Groep 3/4, Natuurknap 1

Introductie

In deze les maken kinderen een hoorspel aan de hand van een kort verhaaltje.

Benodigdheden:
– verschillende voorwerpen uit de natuur (takjes, bladeren, eikels, dennenappels, steentjes)
– teiltje met water
– bak(je) met grind
– krant

Bespreek met de kinderen hoe met de voorwerpen verschillende geluiden gemaakt kunnen worden.

Verhaaltje

Verzin gerust een verhaaltje dat aansluit bij de voorwerpen in de klas. Hieronder staat een voorbeeldje dat je ook kunt gebruiken.
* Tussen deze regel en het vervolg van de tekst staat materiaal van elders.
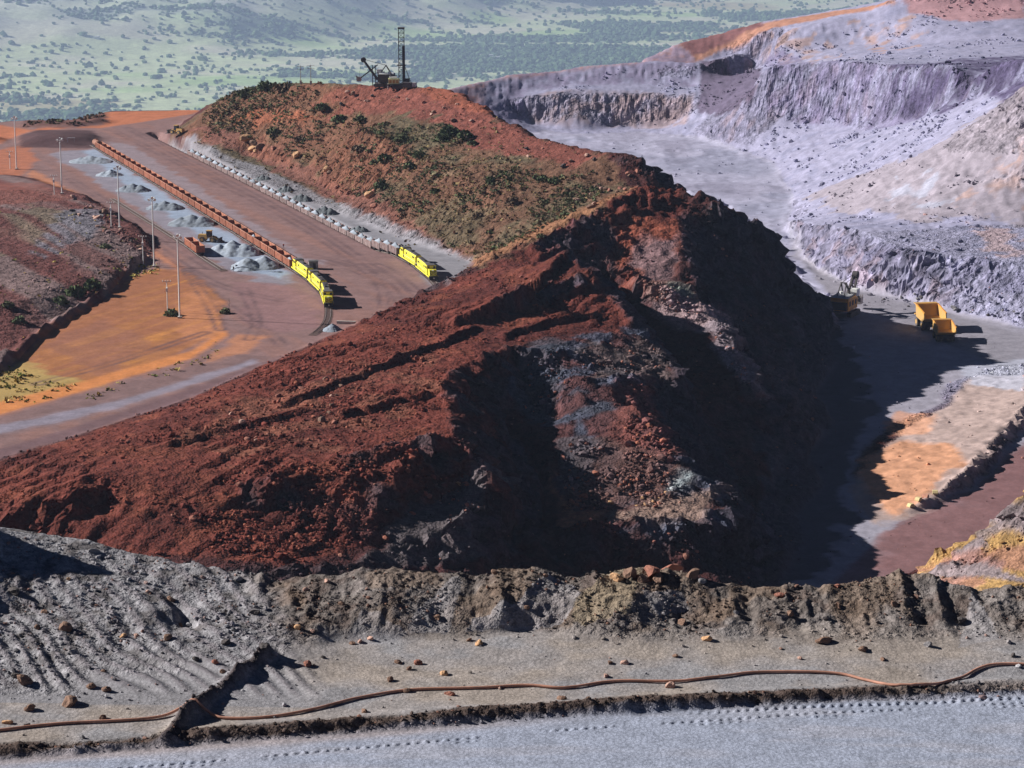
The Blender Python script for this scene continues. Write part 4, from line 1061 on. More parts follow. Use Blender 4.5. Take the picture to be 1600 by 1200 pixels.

Lees eerst het verhaaltje voor met de opdracht aan de kinderen om alvast et bedenken welke geluiden erbij zouden kunnen passen.

Paulien

Dit is Paulien, een vrolijke dame die elke dag lopend naar school gaat.
Als ze de deur van haar huis uit komt, komt ze op het grindpad [er klinken voetstappen door de bak met grind]. Eenmaal op straat komt de buurman met de hond aanlopen [twee dennenappels worden zachtjes tegen elkaar getikt]. Het hondje Do herkent Paulien en kwispelt vriendelijk en zegt [Woef, woef].
Als Paulien de straat uit loopt [twee steentjes worden als voetstappen zachtjes tegen elkaar getikt], komt ze bij het bos. Een merel vliegt van schrik weg [een krant wordt zachtjes op een knie geslagen].
Paulien loopt zo af en toe over een takje heen dat breekt [een takje wordt gebroken]. De merel is op een takje in de boom gaan zetten en fluit [kinderen fluiten]. De blaadjes ruisen zachtjes in de wind [kinderen maken het geluid van de wind en wrijven met hun handen over hun knieƫn].
Dan komt Paulien het schoolplein op, ze is precies op tijd van de schoolbel gaat! [triangel of koebel].

Variatie

Laat kinderen in kleine groepjes zelf een wandelingetje van Paulien verzinnen. Bij de uitvoering vertelt een van de kinderen het verhaaltje en de andere kinderen maken de bijbehorende geluiden.